Los altibajos de la relación, de confrontación y negociación, entre el Estado turco y el PKK estuvieron marcados por la presencia e influencia del presidente Recep Tayyip Erdoğan. Su proyecto político, que ha desarrollado a lo largo de una carrera ininterrumpida de dos décadas, ha oscilado entre la flexibilidad para integrar a los kurdos como parte de la vida ordinaria de la República, y la confrontación armada cuando así lo han exigido las circunstancias de control territorial. Con el ingrediente adicional de intervenir en la situación de la región kurda de Siria y estar pendiente de la de Irak. 

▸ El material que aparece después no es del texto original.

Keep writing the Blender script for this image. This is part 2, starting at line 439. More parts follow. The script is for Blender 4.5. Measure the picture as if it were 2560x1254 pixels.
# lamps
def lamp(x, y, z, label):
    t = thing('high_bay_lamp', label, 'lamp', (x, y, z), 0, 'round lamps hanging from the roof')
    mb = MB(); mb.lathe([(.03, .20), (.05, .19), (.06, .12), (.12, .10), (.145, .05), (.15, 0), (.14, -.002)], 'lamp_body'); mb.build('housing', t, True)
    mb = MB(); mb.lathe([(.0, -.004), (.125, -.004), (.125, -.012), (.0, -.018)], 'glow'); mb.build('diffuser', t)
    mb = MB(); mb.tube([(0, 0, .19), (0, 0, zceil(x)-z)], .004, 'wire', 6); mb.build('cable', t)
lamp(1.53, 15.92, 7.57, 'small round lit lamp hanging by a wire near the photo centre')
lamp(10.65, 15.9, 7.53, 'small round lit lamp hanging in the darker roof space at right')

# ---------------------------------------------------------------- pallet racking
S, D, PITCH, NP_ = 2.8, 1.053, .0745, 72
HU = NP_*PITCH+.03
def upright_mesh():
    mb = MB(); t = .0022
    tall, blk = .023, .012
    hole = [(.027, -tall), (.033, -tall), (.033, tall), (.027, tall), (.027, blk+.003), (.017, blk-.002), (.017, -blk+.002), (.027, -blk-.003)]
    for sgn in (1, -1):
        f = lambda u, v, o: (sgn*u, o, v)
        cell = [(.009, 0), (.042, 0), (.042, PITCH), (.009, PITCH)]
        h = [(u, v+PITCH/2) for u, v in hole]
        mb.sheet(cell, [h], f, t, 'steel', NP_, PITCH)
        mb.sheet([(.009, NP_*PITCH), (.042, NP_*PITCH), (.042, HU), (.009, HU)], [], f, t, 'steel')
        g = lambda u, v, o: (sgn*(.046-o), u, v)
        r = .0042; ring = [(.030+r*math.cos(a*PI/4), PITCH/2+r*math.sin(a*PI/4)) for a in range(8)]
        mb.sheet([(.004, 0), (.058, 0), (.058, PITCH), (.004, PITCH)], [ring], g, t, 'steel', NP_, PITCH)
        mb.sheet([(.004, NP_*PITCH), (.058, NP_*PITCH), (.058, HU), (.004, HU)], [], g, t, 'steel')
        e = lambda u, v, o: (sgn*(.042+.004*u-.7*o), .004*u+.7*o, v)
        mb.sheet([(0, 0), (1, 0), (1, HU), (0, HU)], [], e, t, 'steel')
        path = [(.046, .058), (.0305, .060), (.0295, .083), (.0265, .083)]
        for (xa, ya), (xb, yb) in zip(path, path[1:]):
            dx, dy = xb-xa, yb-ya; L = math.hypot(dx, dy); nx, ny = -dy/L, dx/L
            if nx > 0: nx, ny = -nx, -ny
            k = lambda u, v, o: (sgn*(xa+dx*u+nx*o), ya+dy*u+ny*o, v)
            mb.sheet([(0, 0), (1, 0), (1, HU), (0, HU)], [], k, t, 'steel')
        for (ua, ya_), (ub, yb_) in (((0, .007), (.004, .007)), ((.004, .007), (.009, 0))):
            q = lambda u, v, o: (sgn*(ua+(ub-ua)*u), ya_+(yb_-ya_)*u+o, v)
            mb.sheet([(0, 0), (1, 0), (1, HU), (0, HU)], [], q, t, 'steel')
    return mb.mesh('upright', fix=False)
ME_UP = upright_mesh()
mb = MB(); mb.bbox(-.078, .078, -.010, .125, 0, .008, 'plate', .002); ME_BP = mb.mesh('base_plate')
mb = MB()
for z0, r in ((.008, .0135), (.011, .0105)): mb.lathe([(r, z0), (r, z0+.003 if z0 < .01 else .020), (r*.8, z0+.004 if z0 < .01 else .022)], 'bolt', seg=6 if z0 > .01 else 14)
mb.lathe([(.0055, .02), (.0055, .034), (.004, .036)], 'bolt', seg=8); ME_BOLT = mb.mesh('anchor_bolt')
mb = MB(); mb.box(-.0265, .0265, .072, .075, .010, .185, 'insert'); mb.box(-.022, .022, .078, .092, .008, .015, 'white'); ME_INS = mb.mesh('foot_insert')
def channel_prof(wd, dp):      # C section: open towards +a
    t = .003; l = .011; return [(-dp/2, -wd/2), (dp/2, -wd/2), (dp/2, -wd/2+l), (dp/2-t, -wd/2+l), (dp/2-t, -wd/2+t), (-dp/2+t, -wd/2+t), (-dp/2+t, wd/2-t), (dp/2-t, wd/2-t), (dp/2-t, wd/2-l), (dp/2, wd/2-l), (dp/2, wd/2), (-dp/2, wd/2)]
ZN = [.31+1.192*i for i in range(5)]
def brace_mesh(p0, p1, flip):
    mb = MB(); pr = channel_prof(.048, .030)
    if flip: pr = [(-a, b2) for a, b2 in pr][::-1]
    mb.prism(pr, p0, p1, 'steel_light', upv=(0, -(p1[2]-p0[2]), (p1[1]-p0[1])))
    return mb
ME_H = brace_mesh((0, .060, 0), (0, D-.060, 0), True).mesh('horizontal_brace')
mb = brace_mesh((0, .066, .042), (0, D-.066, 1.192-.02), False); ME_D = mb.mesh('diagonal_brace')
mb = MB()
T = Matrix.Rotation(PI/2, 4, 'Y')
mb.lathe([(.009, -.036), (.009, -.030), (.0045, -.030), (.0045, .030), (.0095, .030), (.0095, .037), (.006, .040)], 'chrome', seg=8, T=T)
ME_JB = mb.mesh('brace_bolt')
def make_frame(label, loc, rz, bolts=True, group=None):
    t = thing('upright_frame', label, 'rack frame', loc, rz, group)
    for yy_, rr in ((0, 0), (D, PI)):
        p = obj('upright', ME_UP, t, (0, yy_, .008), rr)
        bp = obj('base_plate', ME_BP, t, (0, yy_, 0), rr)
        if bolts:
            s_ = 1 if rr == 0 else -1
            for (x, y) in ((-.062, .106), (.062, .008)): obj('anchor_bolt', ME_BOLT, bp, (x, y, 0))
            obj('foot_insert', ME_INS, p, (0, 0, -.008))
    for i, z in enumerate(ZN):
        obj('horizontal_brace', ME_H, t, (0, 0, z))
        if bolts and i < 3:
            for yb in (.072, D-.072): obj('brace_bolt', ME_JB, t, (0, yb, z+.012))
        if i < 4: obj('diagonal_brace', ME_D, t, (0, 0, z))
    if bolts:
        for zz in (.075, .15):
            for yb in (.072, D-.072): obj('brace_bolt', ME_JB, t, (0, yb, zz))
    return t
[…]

Aparte de la lucha armada, y de las reivindicaciones políticas y jurídicas de los kurdos de Turquía, su comunidad ha jugado un papel importante en la vida turca en los más variados escenarios. Y no podría ser de otra manera, si se tiene en cuenta que un grupo humano que se calcula en 20 millones de personas tiene aspiraciones diversas y no está necesariamente comprometido con la misma causa. Además de que existen en el país numerosas familias mixtas, comenzando por la del propio Öcalan. 

Desde el punto de vista político, lo más significativo es que, a pesar de idas y vueltas, permisos y detenciones, los kurdos han tenido representación en el parlamento, e inclusive ha formado parte de agrupaciones cuyo apoyo resulta definitivo para apoyar o no a determinado gobierno. 

La desmovilización del PKK, su desaparición como fuerza guerrillera, la quema física de sus armas, y el propósito de integrarse a la vida ordinaria del país, han resultado satisfactorios para muchos, decepcionantes para otros y objeto de incógnitas que están por despejar.

Están por saberse muchas cosas: si Öcalan sería liberado, si sus propuestas de “autonomía democrática” pueden ser aplicables, si todas las armas han sido entregadas, si el desmonte de la organización es entendido por algunos como una rendición inaceptable, y si Turquía puede consolidar un nuevo grado de unidad y armonía que le permita ejercer ese papel importante que está llamado desde siempre a jugar quien tenga en sus manos uno de los parajes más valiosos en el mapa estratégico del funcionamiento del mundo.